…Аз есмь ни ритор, ни философ, дидаскалства и логофетства неискусен, простец человек и зело исполнен неведения. Сказать ли, кому я подобен? Подобен я нищему человеку, ходящу по улицам града и по окошкам милостыню просящу. День той скончав и препитав домашних своих, на утро паки поволокся. Тако и аз, по вся дни волочась, сбираю и вам, питомником церковным, предлагаю, – пускай, ядше, веселимся и живи будем. У богатова человека, царя Христа, из Евангелия ломоть хлеба выпрошу; у Павла апостола, у богатова гостя, из полатей его хлеба крому выпрошу, у Златоуста, у торговова человека, кусок словес его получю; у Давыда царя и у Исаи пророков, у посадцких людей, по четвертине хлеба выпросил. Набрав кошел, да и вам даю, жителям в дому бога моего. Ну, ешьте на здоровье, питайтеся, не мрите с голоду. Я опять побреду сбирать по окошкам, еще мне надают, добры до меня люди те, – помогают моей нищете. А я и паки вам, бедненьким, поделюсь, сколько бог дает. Не подобает скрывати данного нам таланта, даже не осудимся, яко и оный, обертев во убрус сребро господина своего и скрых в землю; за сие ввержен бысть во тьму кромешную, идеже плач и скрежет зубом, и зело прягут во огни негасимом*. Не ленись того для, собака!

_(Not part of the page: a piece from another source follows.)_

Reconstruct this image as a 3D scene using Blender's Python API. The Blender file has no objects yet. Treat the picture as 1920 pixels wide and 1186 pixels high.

…Слышал еси милосердие божие, о друже, гладкая глава и учесаныя кудри, и ты, разумная, похотка гладкая, умазанное лице, добрая жена? Вонмите евангельским словесем, престаните поне при кончине от беззакония. Отдали есте юность дияволу: дайте поне старость богу, дайте целомудрие творцу своему и содетелю-свету. Не таковый рачитель на смешение друг друга, якоже бог спасения и обращения вашего хощет. Покайтеся, прибегнете поне позде к нему, создателю своему свету! Ей, запоздали! Верите настоящему сему веку? Не быша ли прежде вас сильнии царие и князи, богатии и убози, малии и велиции? Где оне? Се видим, пожерты быша, всех поглоти смерть, всех увяди, всех истни! Воистину, быв, яко не быв. Возри во гроб и виждь: где юность, где очи краснии и зрак наш? Вся изше, яко сено, и яко цвет отцвете, и яко трава посеченна бысть. Гной, червие, смрад лют, блудящая плоть бедная лежит, таже прах и без вести бысть. Где же душа прелюбодеевая? Во адовых темных жилищах, идеже несть света, но тма кромешная, идеже гроза неумолимая и лютии немилостиви приставницы, скрежет зубом и плач неутешимый. Ох мне, како избуду сих? Люто есть место и зело страшно, ужасает ми ся ум и трепещет ми душа, воспоминая сия. Помяните, чада, богатаго онаго, о нем же спас рече, како яко лев ревет за блудни своя, жгом негасимым огнем. Изо ада ко Аврааму рече: «Отче Аврааме, помилуй мя! Поели Лазаря, да омочит конец перста своего в воде и ухладит язык мой, яко стражю во пламени сем». Видите ли, како смири его мука? Издалеча Авраама и Лазаря видит! А прежде, у врат лежаща, пред глазы, не видал! Недосуг больше чесать кудрей стало! Так же здесь дурил, как и вы ныне дурите, забывше смерть. Кто молвит о добре, так и слушать не хотел, – заревет, да закричит: «не указывай, – не тебе за меня отвечать! Знай ты себя! не слушаю говори твоея! Как хощу, так живу!» А мазаное-то лицо защекочет, бутто и всегда добрая жена: «бог судит! – напрасно оглашаешь! Я за тем не хожю, – право и не знаю тово!» Ох, бесчинница! Ворует, да и запирается! Беду на беду творит! А как бы: «согрешила, прости, впред престану!» – ино бы и бог простит, да и жила бы чинненко, плакався о первой той глупости. Ино диавол претит, а своя слабость престать не велит. Да еще огрызается, что сука, пред добрым человеком.
Ох, горе мне, – не хощется говорить, да нужда влечет. Как вора не обличить, коли не кается! Я, окаянный, в Сибири* зашел сам со огнем: в храмине прелюбодей на прелюбодеице лежит. Вскочили. И я говорю: «что се творите? не по правилам грех содеваете!» И оне сопротиво мне: «не осужай!» И аз паки им: «не осужаю, а не потакаю». Прелюбодей мил ся деет и кланяется мне, еже бы отпустил. А женщина та беду говорит: «напраслину-де ты на меня наводишь, протопоп, и затеваешь небылицу! – брат-де он мне, и я-де с ним кое-што говорю». А сама портки подвязывает, – блудницы те там портки носят.